I already did, although some time ago. Kriesel also has some other interesting talks, e.g. about the German Railway company.

Like I totally think Xerox is at fault, but what they actually did wrong was using bad defaults (and lying when they got told). This can totally occur with any software. From looking at the pictures I think part of the issue was that the input resolution was lower than what the compression was tested with, not the compression part per se.

Also I think the customers are at least partially at fault for digitalizing, but not checking. Don't be stingy on important data. And who in there sane minds throws away the originals????? Like you can throw away copies all the way you like, but NEVER the original. (Except when you really want to "destroy" information.) To me that was the most ridiculous part, assuming software (being famous for bugs like no other tool) can never be wrong and throwing away physical things only relying on your random files to exist.

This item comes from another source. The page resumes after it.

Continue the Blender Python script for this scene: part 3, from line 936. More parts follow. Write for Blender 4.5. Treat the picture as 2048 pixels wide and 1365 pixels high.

I haven't watched the talk since I saw it, but my memory was that they did it in a mode where they claimed it wasn't supposed to happen. So it would happen even if the costumer selected the right one. Maybe my memory is bad on that.

My memory also tells me that.

> I haven't watched the talk since I saw it

Funny statement, sounds like a tautology and still contains information.


I mean I never watched the video (or maybe I did and I don't remember), I only 'saw' the presentation live. And I remember that room being a riot. So I might get some details wrong. Not sure this is correct english.